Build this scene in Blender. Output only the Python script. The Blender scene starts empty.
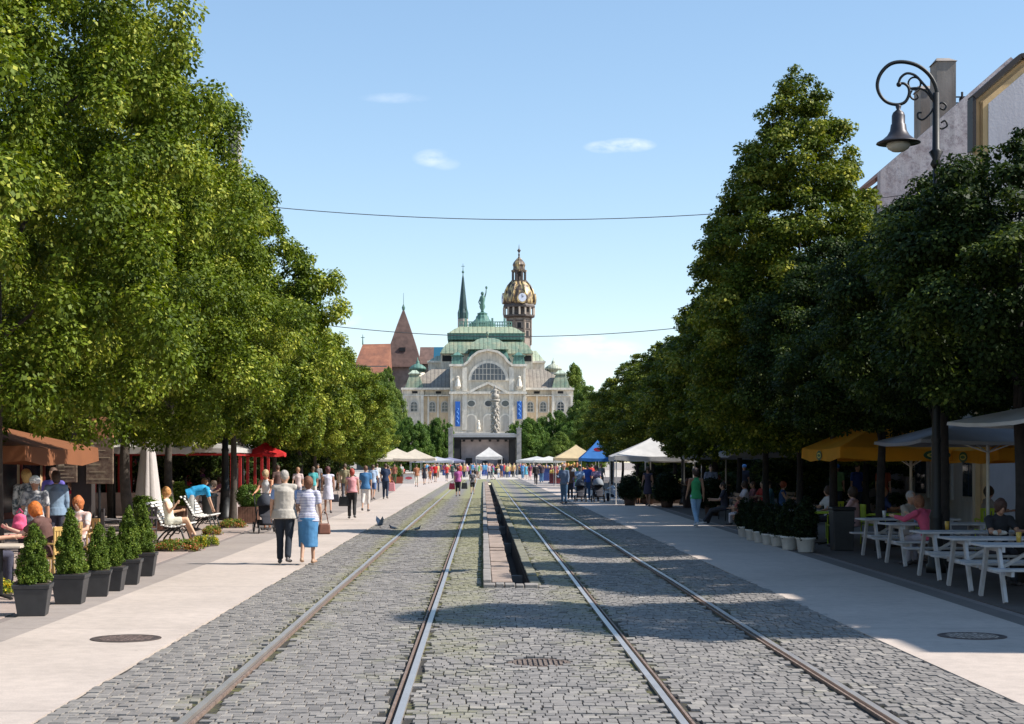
import bpy, math, random
import numpy as np
from mathutils import Vector, Matrix, noise as mnoise
PI = math.pi
R = math.radians
rnd = random.Random(7)
scene = bpy.context.scene
COL = scene.collection
F, H, CX, HY = 1600.0, 1.9, 483.0, 462.0      # focal length in px, eye height, vanishing point

def gp(px, py):                                # ground point seen at a pixel of the photo
    Y = F * H / (py - HY)
    return ((px - CX) / F * Y, Y)
def ax(px, Y): return (px - CX) / F * Y
def az(py, Y): return H + (HY - py) / F * Y

# ---------------------------------------------------------------- materials
def newmat(name):
    m = bpy.data.materials.new(name); m.use_nodes = True
    nt = m.node_tree
    b = nt.nodes['Principled BSDF']
    return m, nt, b
def N(nt, t, **kw):
    n = nt.nodes.new(t)
    for k, v in kw.items():
        if k in n.inputs: n.inputs[k].default_value = v
        else: setattr(n, k, v)
    return n
def L(nt, a, b): nt.links.new(a, b)
def mixc(nt, fac, a, b, mode='MIX'):
    n = nt.nodes.new('ShaderNodeMix'); n.data_type = 'RGBA'; n.blend_type = mode
    for sock, v in ((n.inputs[0], fac), (n.inputs[6], a), (n.inputs[7], b)):
        if hasattr(v, 'is_linked'): L(nt, v, sock)
        elif isinstance(v, (int, float)): sock.default_value = v
        else: sock.default_value = (*v[:3], 1)
    return n.outputs[2]
def mathn(nt, op, a, b=0.0, clamp=False):
    n = nt.nodes.new('ShaderNodeMath'); n.operation = op; n.use_clamp = clamp
    for s, v in ((n.inputs[0], a), (n.inputs[1], b)):
        if hasattr(v, 'is_linked'): L(nt, v, s)
        else: s.default_value = v
    return n.outputs[0]
def ramp(nt, fac, pts):
    n = nt.nodes.new('ShaderNodeValToRGB'); L(nt, fac, n.inputs[0])
    e = n.color_ramp.elements
    while len(e) < len(pts): e.new(0.5)
    for q, (p, c) in zip(e, pts):
        q.position = p
        q.color = (c, c, c, 1) if isinstance(c, (int, float)) else (*c[:3], 1)
    return n.outputs[0]
def noise(nt, vec, scale, detail=4, rough=0.55):
    n = nt.nodes.new('ShaderNodeTexNoise'); n.inputs['Scale'].default_value = scale
    n.inputs['Detail'].default_value = detail; n.inputs['Roughness'].default_value = rough
    if vec is not None: L(nt, vec, n.inputs['Vector'])
    return n.outputs[0]
def bump(nt, b, h, strength=0.3, dist=0.01):
    n = nt.nodes.new('ShaderNodeBump'); n.inputs['Strength'].default_value = strength
    n.inputs['Distance'].default_value = dist; L(nt, h, n.inputs['Height']); L(nt, n.outputs[0], b.inputs['Normal'])
_mc = {}
def M(col, rough=0.7, metal=0.0, var=0.15, scale=6.0, bmp=0.15, sheen=0.0, name='paint'):
    """plain procedural material: base colour with noise variation and a light bump"""
    k = (tuple(round(c, 3) for c in col), rough, metal, var, scale, bmp, name)
    if k in _mc: return _mc[k]
    m, nt, b = newmat(name)
    tc = N(nt, 'ShaderNodeTexCoord').outputs['Object']
    n1 = noise(nt, tc, scale, 5)
    f = ramp(nt, n1, [(0.3, 1 - var), (0.7, 1 + var * 0.6)])
    c = mixc(nt, 1.0, col, f, 'MULTIPLY')
    L(nt, c, b.inputs['Base Color'])
    b.inputs['Roughness'].default_value = rough; b.inputs['Metallic'].default_value = metal
    if bmp: bump(nt, b, noise(nt, tc, scale * 6, 4), bmp, 0.01)
    _mc[k] = m
    return m
def fabric(col, name='fabric'): return M(col, 0.85, 0, 0.12, 9, 0.25, name=name)
def wall_mat(col, stain=0.25, name='plaster'):
    k = ('w', tuple(col), stain)
    if k in _mc: return _mc[k]
    m, nt, b = newmat(name)
    tc = N(nt, 'ShaderNodeTexCoord').outputs['Object']
    mp = N(nt, 'ShaderNodeMapping'); L(nt, tc, mp.inputs[0]); mp.inputs['Scale'].default_value = (1.6, 1.6, 0.35)
    n1 = noise(nt, mp.outputs[0], 1.3, 6, 0.65)
    n2 = noise(nt, tc, 0.5, 5, 0.6)
    f = mathn(nt, 'MULTIPLY', ramp(nt, n1, [(0.35, 1 - stain), (0.62, 1.0)]), ramp(nt, n2, [(0.3, 1 - stain * .6), (0.7, 1.05)]))
    L(nt, mixc(nt, 1.0, col, f, 'MULTIPLY'), b.inputs['Base Color'])
    b.inputs['Roughness'].default_value = 0.9
    bump(nt, b, noise(nt, tc, 14, 5), 0.25, 0.02)
    _mc[k] = m
    return m
def roof_mat(col, col2, seam=1.2, name='roof', rough=0.6, horiz=False):
    k = ('r', tuple(col), tuple(col2), seam, horiz)
    if k in _mc: return _mc[k]
    m, nt, b = newmat(name)
    tc = N(nt, 'ShaderNodeTexCoord').outputs['Object']
    n1 = noise(nt, tc, 0.35, 6, 0.7); n2 = noise(nt, tc, 2.5, 4)
    c = mixc(nt, ramp(nt, n1, [(0.38, 0.0), (0.62, 1.0)]), col, col2)
    c = mixc(nt, 1.0, c, ramp(nt, n2, [(0.25, 0.75), (0.75, 1.15)]), 'MULTIPLY')
    w = N(nt, 'ShaderNodeTexWave'); w.wave_type = 'BANDS'; w.bands_direction = 'Z' if horiz else 'X'
    w.inputs['Scale'].default_value = 0.314 / seam * (1.0); L(nt, tc, w.inputs['Vector'])
    w.inputs['Distortion'].default_value = 0.0
    s = ramp(nt, w.outputs[1], [(0.0, 0.55), (0.16, 1.0)])
    c = mixc(nt, 1.0, c, s, 'MULTIPLY')
    L(nt, c, b.inputs['Base Color']); b.inputs['Roughness'].default_value = rough
    bump(nt, b, w.outputs[1], 0.35, 0.05)
    _mc[k] = m
    return m
def glass_mat(col=(0.03, 0.04, 0.05), rough=0.08, name='window_glass'):
    k = ('g', col, rough)
    if k in _mc: return _mc[k]
    m, nt, b = newmat(name)
    tc = N(nt, 'ShaderNodeTexCoord').outputs['Object']
    n1 = noise(nt, tc, 0.9, 3)
    L(nt, mixc(nt, n1, [c * 0.5 for c in col], [c * 1.6 for c in col]), b.inputs['Base Color'])
    b.inputs['Roughness'].default_value = rough
    b.inputs['Specular IOR Level'].default_value = 0.8
    bump(nt, b, noise(nt, tc, 1.7, 2), 0.06, 0.02)
    _mc[k] = m
    return m

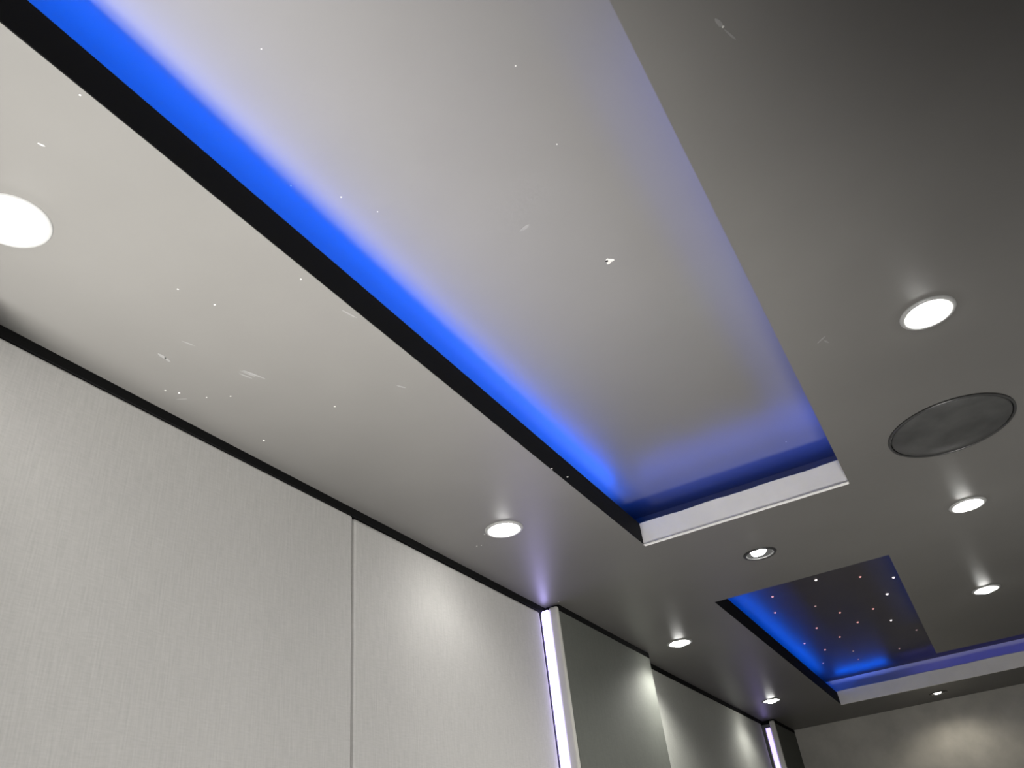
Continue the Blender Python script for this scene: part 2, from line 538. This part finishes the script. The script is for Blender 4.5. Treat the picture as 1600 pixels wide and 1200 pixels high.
══════
Requirement:
Go through the material above and print all of it exactly, except the pictures.

Exercise answer:
Build this scene in Blender. Output only the Python script. The Blender scene starts empty.
import bpy, math, random
import numpy as np
from mathutils import Vector, Matrix, noise as mnoise
PI = math.pi
R = math.radians
rnd = random.Random(7)
scene = bpy.context.scene
COL = scene.collection
F, H, CX, HY = 1600.0, 1.9, 483.0, 462.0      # focal length in px, eye height, vanishing point

def gp(px, py):                                # ground point seen at a pixel of the photo
    Y = F * H / (py - HY)
    return ((px - CX) / F * Y, Y)
def ax(px, Y): return (px - CX) / F * Y
def az(py, Y): return H + (HY - py) / F * Y

# ---------------------------------------------------------------- materials
def newmat(name):
    m = bpy.data.materials.new(name); m.use_nodes = True
    nt = m.node_tree
    b = nt.nodes['Principled BSDF']
    return m, nt, b
def N(nt, t, **kw):
    n = nt.nodes.new(t)
    for k, v in kw.items():
        if k in n.inputs: n.inputs[k].default_value = v
        else: setattr(n, k, v)
    return n
def L(nt, a, b): nt.links.new(a, b)
def mixc(nt, fac, a, b, mode='MIX'):
    n = nt.nodes.new('ShaderNodeMix'); n.data_type = 'RGBA'; n.blend_type = mode
    for sock, v in ((n.inputs[0], fac), (n.inputs[6], a), (n.inputs[7], b)):
        if hasattr(v, 'is_linked'): L(nt, v, sock)
        elif isinstance(v, (int, float)): sock.default_value = v
        else: sock.default_value = (*v[:3], 1)
    return n.outputs[2]
def mathn(nt, op, a, b=0.0, clamp=False):
    n = nt.nodes.new('ShaderNodeMath'); n.operation = op; n.use_clamp = clamp
    for s, v in ((n.inputs[0], a), (n.inputs[1], b)):
        if hasattr(v, 'is_linked'): L(nt, v, s)
        else: s.default_value = v
    return n.outputs[0]
def ramp(nt, fac, pts):
    n = nt.nodes.new('ShaderNodeValToRGB'); L(nt, fac, n.inputs[0])
    e = n.color_ramp.elements
    while len(e) < len(pts): e.new(0.5)
    for q, (p, c) in zip(e, pts):
        q.position = p
        q.color = (c, c, c, 1) if isinstance(c, (int, float)) else (*c[:3], 1)
    return n.outputs[0]
def noise(nt, vec, scale, detail=4, rough=0.55):
    n = nt.nodes.new('ShaderNodeTexNoise'); n.inputs['Scale'].default_value = scale
    n.inputs['Detail'].default_value = detail; n.inputs['Roughness'].default_value = rough
    if vec is not None: L(nt, vec, n.inputs['Vector'])
    return n.outputs[0]
def bump(nt, b, h, strength=0.3, dist=0.01):
    n = nt.nodes.new('ShaderNodeBump'); n.inputs['Strength'].default_value = strength
    n.inputs['Distance'].default_value = dist; L(nt, h, n.inputs['Height']); L(nt, n.outputs[0], b.inputs['Normal'])
_mc = {}
def M(col, rough=0.7, metal=0.0, var=0.15, scale=6.0, bmp=0.15, sheen=0.0, name='paint'):
    """plain procedural material: base colour with noise variation and a light bump"""
    k = (tuple(round(c, 3) for c in col), rough, metal, var, scale, bmp, name)
    if k in _mc: return _mc[k]
    m, nt, b = newmat(name)
    tc = N(nt, 'ShaderNodeTexCoord').outputs['Object']
    n1 = noise(nt, tc, scale, 5)
    f = ramp(nt, n1, [(0.3, 1 - var), (0.7, 1 + var * 0.6)])
    c = mixc(nt, 1.0, col, f, 'MULTIPLY')
    L(nt, c, b.inputs['Base Color'])
    b.inputs['Roughness'].default_value = rough; b.inputs['Metallic'].default_value = metal
    if bmp: bump(nt, b, noise(nt, tc, scale * 6, 4), bmp, 0.01)
    _mc[k] = m
    return m
def fabric(col, name='fabric'): return M(col, 0.85, 0, 0.12, 9, 0.25, name=name)
def wall_mat(col, stain=0.25, name='plaster'):
    k = ('w', tuple(col), stain)
    if k in _mc: return _mc[k]
    m, nt, b = newmat(name)
    tc = N(nt, 'ShaderNodeTexCoord').outputs['Object']
    mp = N(nt, 'ShaderNodeMapping'); L(nt, tc, mp.inputs[0]); mp.inputs['Scale'].default_value = (1.6, 1.6, 0.35)
    n1 = noise(nt, mp.outputs[0], 1.3, 6, 0.65)
    n2 = noise(nt, tc, 0.5, 5, 0.6)
    f = mathn(nt, 'MULTIPLY', ramp(nt, n1, [(0.35, 1 - stain), (0.62, 1.0)]), ramp(nt, n2, [(0.3, 1 - stain * .6), (0.7, 1.05)]))
    L(nt, mixc(nt, 1.0, col, f, 'MULTIPLY'), b.inputs['Base Color'])
    b.inputs['Roughness'].default_value = 0.9
    bump(nt, b, noise(nt, tc, 14, 5), 0.25, 0.02)
    _mc[k] = m
    return m
def roof_mat(col, col2, seam=1.2, name='roof', rough=0.6, horiz=False):
    k = ('r', tuple(col), tuple(col2), seam, horiz)
    if k in _mc: return _mc[k]
    m, nt, b = newmat(name)
    tc = N(nt, 'ShaderNodeTexCoord').outputs['Object']
    n1 = noise(nt, tc, 0.35, 6, 0.7); n2 = noise(nt, tc, 2.5, 4)
    c = mixc(nt, ramp(nt, n1, [(0.38, 0.0), (0.62, 1.0)]), col, col2)
    c = mixc(nt, 1.0, c, ramp(nt, n2, [(0.25, 0.75), (0.75, 1.15)]), 'MULTIPLY')
    w = N(nt, 'ShaderNodeTexWave'); w.wave_type = 'BANDS'; w.bands_direction = 'Z' if horiz else 'X'
    w.inputs['Scale'].default_value = 0.314 / seam * (1.0); L(nt, tc, w.inputs['Vector'])
    w.inputs['Distortion'].default_value = 0.0
    s = ramp(nt, w.outputs[1], [(0.0, 0.55), (0.16, 1.0)])
    c = mixc(nt, 1.0, c, s, 'MULTIPLY')
    L(nt, c, b.inputs['Base Color']); b.inputs['Roughness'].default_value = rough
    bump(nt, b, w.outputs[1], 0.35, 0.05)
    _mc[k] = m
    return m
def glass_mat(col=(0.03, 0.04, 0.05), rough=0.08, name='window_glass'):
    k = ('g', col, rough)
    if k in _mc: return _mc[k]
    m, nt, b = newmat(name)
    tc = N(nt, 'ShaderNodeTexCoord').outputs['Object']
    n1 = noise(nt, tc, 0.9, 3)
    L(nt, mixc(nt, n1, [c * 0.5 for c in col], [c * 1.6 for c in col]), b.inputs['Base Color'])
    b.inputs['Roughness'].default_value = rough
    b.inputs['Specular IOR Level'].default_value = 0.8
    bump(nt, b, noise(nt, tc, 1.7, 2), 0.06, 0.02)
    _mc[k] = m
    return m

Continue the Blender Python script for this scene: part 2, from line 538. This part finishes the script. The script is for Blender 4.5. Treat the picture as 1600 pixels wide and 1200 pixels high.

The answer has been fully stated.